■ GIVEN PROBLEM ■
Beginning at the first line of the data, print each line exactly, stopping after the line that contains "scene.render.resolution_x, scene.render.resolution_y = 1024, 683".

■ DATASET EXTRACT ■
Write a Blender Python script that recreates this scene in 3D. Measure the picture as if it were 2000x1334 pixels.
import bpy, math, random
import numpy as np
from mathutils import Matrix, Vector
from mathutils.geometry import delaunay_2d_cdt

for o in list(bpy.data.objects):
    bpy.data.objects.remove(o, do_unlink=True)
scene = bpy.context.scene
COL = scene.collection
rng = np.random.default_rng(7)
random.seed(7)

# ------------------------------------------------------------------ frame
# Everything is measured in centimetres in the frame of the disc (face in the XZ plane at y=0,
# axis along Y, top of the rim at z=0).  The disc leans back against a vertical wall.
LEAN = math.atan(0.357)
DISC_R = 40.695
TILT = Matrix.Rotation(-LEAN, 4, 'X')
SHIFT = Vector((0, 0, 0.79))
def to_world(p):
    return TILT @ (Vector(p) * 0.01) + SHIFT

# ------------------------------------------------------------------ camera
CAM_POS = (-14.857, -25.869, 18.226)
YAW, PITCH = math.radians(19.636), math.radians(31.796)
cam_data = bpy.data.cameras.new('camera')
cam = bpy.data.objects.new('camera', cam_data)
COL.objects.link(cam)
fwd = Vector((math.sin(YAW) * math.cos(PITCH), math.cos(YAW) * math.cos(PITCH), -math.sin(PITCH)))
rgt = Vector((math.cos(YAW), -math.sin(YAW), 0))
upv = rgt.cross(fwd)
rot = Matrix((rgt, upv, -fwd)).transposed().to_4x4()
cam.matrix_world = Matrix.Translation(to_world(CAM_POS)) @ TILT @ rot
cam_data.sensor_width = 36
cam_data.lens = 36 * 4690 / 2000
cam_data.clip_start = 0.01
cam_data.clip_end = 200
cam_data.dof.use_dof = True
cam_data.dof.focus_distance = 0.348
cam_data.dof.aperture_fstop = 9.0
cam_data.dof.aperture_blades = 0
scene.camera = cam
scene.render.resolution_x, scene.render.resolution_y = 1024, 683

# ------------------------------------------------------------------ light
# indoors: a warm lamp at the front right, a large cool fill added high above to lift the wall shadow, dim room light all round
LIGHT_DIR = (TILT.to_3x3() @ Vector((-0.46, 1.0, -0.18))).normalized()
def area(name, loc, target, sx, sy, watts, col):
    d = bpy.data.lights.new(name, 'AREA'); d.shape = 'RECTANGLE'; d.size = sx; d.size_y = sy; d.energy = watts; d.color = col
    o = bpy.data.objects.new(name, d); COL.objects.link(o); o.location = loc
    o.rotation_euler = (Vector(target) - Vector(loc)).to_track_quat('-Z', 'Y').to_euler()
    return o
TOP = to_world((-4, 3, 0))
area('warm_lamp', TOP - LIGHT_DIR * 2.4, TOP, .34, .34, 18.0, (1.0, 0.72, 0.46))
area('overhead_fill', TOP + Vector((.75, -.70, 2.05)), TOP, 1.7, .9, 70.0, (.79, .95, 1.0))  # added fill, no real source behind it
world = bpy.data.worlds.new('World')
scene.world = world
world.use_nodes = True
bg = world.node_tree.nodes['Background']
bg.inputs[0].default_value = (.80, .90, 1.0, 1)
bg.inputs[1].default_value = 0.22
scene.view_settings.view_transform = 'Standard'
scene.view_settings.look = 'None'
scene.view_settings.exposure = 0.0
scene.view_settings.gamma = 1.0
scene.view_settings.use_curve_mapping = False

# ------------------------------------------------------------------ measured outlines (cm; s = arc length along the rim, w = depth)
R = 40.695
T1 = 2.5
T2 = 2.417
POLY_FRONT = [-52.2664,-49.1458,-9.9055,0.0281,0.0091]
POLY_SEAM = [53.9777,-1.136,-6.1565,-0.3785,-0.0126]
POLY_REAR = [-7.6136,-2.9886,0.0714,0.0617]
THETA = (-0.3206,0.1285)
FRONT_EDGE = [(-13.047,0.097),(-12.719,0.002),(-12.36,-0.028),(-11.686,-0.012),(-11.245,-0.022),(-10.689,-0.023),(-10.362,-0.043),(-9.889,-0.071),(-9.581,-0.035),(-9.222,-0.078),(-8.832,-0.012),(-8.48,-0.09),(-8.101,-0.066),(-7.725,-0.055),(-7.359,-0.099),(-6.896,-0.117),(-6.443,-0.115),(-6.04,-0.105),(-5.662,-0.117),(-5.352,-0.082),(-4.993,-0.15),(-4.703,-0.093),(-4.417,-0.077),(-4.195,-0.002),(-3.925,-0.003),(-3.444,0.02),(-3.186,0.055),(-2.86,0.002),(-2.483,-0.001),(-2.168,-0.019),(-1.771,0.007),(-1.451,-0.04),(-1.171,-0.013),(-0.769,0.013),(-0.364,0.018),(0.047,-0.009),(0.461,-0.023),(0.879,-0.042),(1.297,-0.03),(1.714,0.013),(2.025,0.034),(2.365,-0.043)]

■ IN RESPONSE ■
Write a Blender Python script that recreates this scene in 3D. Measure the picture as if it were 2000x1334 pixels.
import bpy, math, random
import numpy as np
from mathutils import Matrix, Vector
from mathutils.geometry import delaunay_2d_cdt

for o in list(bpy.data.objects):
    bpy.data.objects.remove(o, do_unlink=True)
scene = bpy.context.scene
COL = scene.collection
rng = np.random.default_rng(7)
random.seed(7)

# ------------------------------------------------------------------ frame
# Everything is measured in centimetres in the frame of the disc (face in the XZ plane at y=0,
# axis along Y, top of the rim at z=0).  The disc leans back against a vertical wall.
LEAN = math.atan(0.357)
DISC_R = 40.695
TILT = Matrix.Rotation(-LEAN, 4, 'X')
SHIFT = Vector((0, 0, 0.79))
def to_world(p):
    return TILT @ (Vector(p) * 0.01) + SHIFT

# ------------------------------------------------------------------ camera
CAM_POS = (-14.857, -25.869, 18.226)
YAW, PITCH = math.radians(19.636), math.radians(31.796)
cam_data = bpy.data.cameras.new('camera')
cam = bpy.data.objects.new('camera', cam_data)
COL.objects.link(cam)
fwd = Vector((math.sin(YAW) * math.cos(PITCH), math.cos(YAW) * math.cos(PITCH), -math.sin(PITCH)))
rgt = Vector((math.cos(YAW), -math.sin(YAW), 0))
upv = rgt.cross(fwd)
rot = Matrix((rgt, upv, -fwd)).transposed().to_4x4()
cam.matrix_world = Matrix.Translation(to_world(CAM_POS)) @ TILT @ rot
cam_data.sensor_width = 36
cam_data.lens = 36 * 4690 / 2000
cam_data.clip_start = 0.01
cam_data.clip_end = 200
cam_data.dof.use_dof = True
cam_data.dof.focus_distance = 0.348
cam_data.dof.aperture_fstop = 9.0
cam_data.dof.aperture_blades = 0
scene.camera = cam
scene.render.resolution_x, scene.render.resolution_y = 1024, 683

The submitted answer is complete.